Not-so-super cops, after all.
The film got me to thinking about the term 'super cops', and some of the men and women I worked with over the five decades I wore a badge (1979 to 2013). The truth is, the general public is largely ignorant as to what a 'super cop' really is; by my humble definition, an extraordinary policeman is someone you could learn from, who did things by the book and led by example, never asking those under his command to do things he or she would not. The very first name I thought of was a man I worked for even before I became a certified police officer.
Lieutenant J.D. 'Jack' Moore of the Ohio State Highway Patrol.
Sometime in the mid-70s, while I was visiting my then-girlfriend at her parents' home on Mansfield's northeast edge, we heard numerous sirens approaching the neighborhood from what seemed like all points of the compass, shutting down a couple of streets over from where we were. The cop gene, seedling that it was in my head, led me to seek out the commotion; it was a deranged young man armed with a .30 caliber rifle, standing shirtless in his front yard.
Law enforcement had blocked off the street, of course, but I had binoculars in my white 1974 AMC Gremlin and made use of them; I was probably 75 yards away. Someone with a badge was trying to talk to the disturbed man through a bull horn from behind the cover of a cruiser and I could hear the guy yelling back at the top of his lungs, though I couldn't make out his words.
A few minutes later I see a state patrol cruiser pull up on the opposite end of the street from where I was; the state patrolman (they weren't 'troopers' back then) spoke to a couple other uniforms, took off his campaign hat and walked towards the armed man, stopping in the street beside a parked car. The man with the rifle, I'd later learn, only wanted to speak to this particular OSP officer, and he shuffled to the other side of the same car, .30 cal carbine planted on his hip, pointing skyward.
Things seemed to calm down at that point as they talked, but suddenly this guy whips the rifle down, trying to get a bead on the state patrolman, the officer ducking and shuffling around the car, trying to keep it between him and the man. Coppers started screaming at the guy to put his gun down (I'll forego the accompanying profanity) and he finally did. The man was taken into custody without further incident.
That state patrol officer had been Mansfield post commander Moore. I will never, for the rest of my life, forget watching him face down an armed man without even drawing his sidearm.
As fate would have it, I worked for Lt. Moore at the Mansfield post several months later as a cadet dispatcher; that's someone who works the radio at post-level and eventually goes to the OSHP academy in Columbus to become a full-fledged trooper. How that turned out is another story in itself.
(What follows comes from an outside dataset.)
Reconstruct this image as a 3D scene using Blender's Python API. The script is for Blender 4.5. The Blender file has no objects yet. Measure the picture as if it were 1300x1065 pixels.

I found Jack Moore to be a fair, honest man, one who treated me more as an equal than the lowest subordinate. Three times a week, when working day shift, Jack would snatch me from dispatch and take me to run with him at the now-gone Naval Reserve center on Ashland Rd, to be followed by a couple of hot dogs at Weiner King on Lexington Avenue. The man loved that place and he would always pay for my lunch no matter how much I objected.
J.D. Moore, who died on duty of a heart attack in 1981, was a super cop in my book. We need more like him in today's world.